Эскимосы переночевали у нас и на следующий день отправились домой. Нам удалось уже тогда дать им понять, что мы хотим купить у них готовые меха. Продукты моего с лейтенантом скорняжного мастерства вызвали у них нескрываемую веселость, и мы поняли, что лучше всего будет сохранить наши меха для себя. Через несколько дней эскимосы вернулись, захватив с собой несколько больших, прекрасных оленьих шкур. Однако они, как истые торговцы, принесли нам только шкуры самцов, в которых сами не так уже нуждались. Мы отплатили той же монетой и дали им по одной иголке за штуку! Я решил теперь сам поехать с ними, чтобы посмотреть, где и как они живут. Мы поняли, что им для возвращения домой не приходится ночевать в пути, так что это не должно было быть очень далеко.
На следующий день в 11 1/2 часов мы отправились в дорогу. Я взял с собой сани, погрузив на них свой спальный мешок, немного пищи и кое-какие вещи, которые, как я знал, придутся эскимосам по вкусу. Как человек цивилизованный, я впряг своих гостей в сани. Сам же я пошел на лыжах, и мы двинулись на запад полным ходом. Эскимосы не пользовались ни лыжами, ни снежными башмаками, ни чем-либо вообще в этом роде: твердый смерзшийся снег держал их хорошо. А я, чтобы следовать за ними на лыжах, должен был напрягать все свои силы.
Было уже 9 ноября, так что темнело рано. Я подумал поэтому, что придется делать остановку. Тогда я не знал еще, что для эскимоса совершенно безразлично, идет ли он при свете или в темноте, при ясной погоде или в сильнейший туман, в бурю или при тихой погоде, или даже в такую метель, что не видно собственного носа! Все это я узнал только позднее при более близком знакомстве с эскимосами. В половине четвертого они мне объяснили, что мы приближаемся к их лагерю. И вот на вершине высокого гребня в удобной ложбинке я заметил несколько огоньков. Было уже почти темно. Эскимосы испустили громкий веселый крик и, по-видимому, чрезвычайно обрадовались этому зрелищу. А эти огоньки действительно манили и призывали и наводили на мысль о тепле и уюте, пище и питье — о всем, что может порадовать путника в суровую холодную зимнюю ночь!

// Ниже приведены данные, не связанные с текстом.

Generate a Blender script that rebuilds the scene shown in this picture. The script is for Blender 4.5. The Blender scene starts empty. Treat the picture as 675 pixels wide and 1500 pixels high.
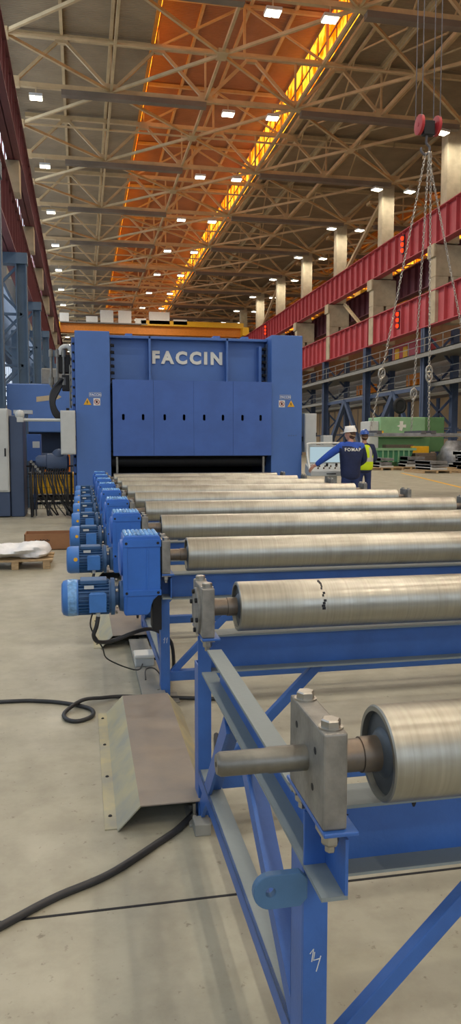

Когда мы подошли на расстояние голоса, мои спутники испустили громкий крик, из которого я мог понять только одно слово „каблуна“, то есть "белый человек". И все обитатели стоянки высыпали наружу. Произошла удивительная сцена, которая до сих пор стоит в моей памяти — и я ее никогда не забуду: среди пустынной снежной равнины я стою, окруженный толпой дикарей, кричащих и перебивающих друг друга, заглядывающих мне в лицо, хватающих меня за одежду, гладящих и ощупывающих меня; свет их ледяных окон хижин рассеивался в слабом бледно-зеленом освещении догоравшего на западе дня... Поэтические размышления хороши, но только не при 20-градусном морозе и не на пустой желудок. Мне хотелось есть и попасть в теплый дом, и я последовал за Аттирой, понравившимся мне больше всех, в его хижину. Он с семьей жил вместе с Тамоктукту и его семьей. Это была большая хижина, и в ней легко помещались ее восемь обитателей. Вскоре после нашего прибытия мужские представители колонии собрались на праздничное угощение, состоявшее из сырого оленьего мяса и воды. Целых три оленя исчезли скорее, чем я успел бы съесть бутерброд. Эскимосы все время болтали и смеялись. Что же касается какой-нибудь сильной суфражистской организации,[35] то ее, очевидно, тут не существовало, так как ни одной женщины не было на торжестве. Когда я попробовал объяснить им, как мы обращаемся с нашими женщинами, и галантно предложил госпоже Тамоктукту, наблюдавшей за огнем, кусок мяса, то все разразились громким смехом и, очевидно, сочли меня невероятным дураком!
35
Суфражизм (от англ. suffrage — голос, избирательное право) — женское движение за предоставление женщинам избирательного права.